Ibarat kawasan parkir berlangganan, dengan sang juru parkir sebagai penjaganya. Maka, kawasan menulis berlangganan dengan sang juru tulis, sebagai motor penggeraknya. Kalau toh pun, juru parkir berlangganan saja masih dibayar jasanya oleh pemilik kendaraan, maka begitupun seharusnya, sang juru tulis juga harus dibayar, atas jasanya menggerakan roda kepenulisan.
Berapapun lembaran rupiah yang diberikan pemilik kendaraan, kepada sang juru parkir diterima dengan tangan terbuka.
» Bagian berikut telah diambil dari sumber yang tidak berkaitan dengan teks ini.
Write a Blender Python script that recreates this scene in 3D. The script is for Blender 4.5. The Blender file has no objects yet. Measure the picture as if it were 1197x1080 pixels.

Sang juru tulis pun demikian, lembaran-lembaran rupiah pemberian dari siapapun, akan dengan senang hati diterimanya.
Mulia sekali tugas sang juru parkir, walau dirinya, tak ikut memiliki kendaraan yang dijaganya, berkat jasanya, kendaraan itu aman atas kerja kerasnya. Sungguh mulia tugas sang juru tulis dengan karya monumentalnya, apapun kondisinya mereka tetap setia dengan pena-nya, berkat goresan pena nya-lah, semua dunia tahu bahwa kini dan nanti namanya akan dikenal sepanjang usia. Menulislah walau hanya satu kata.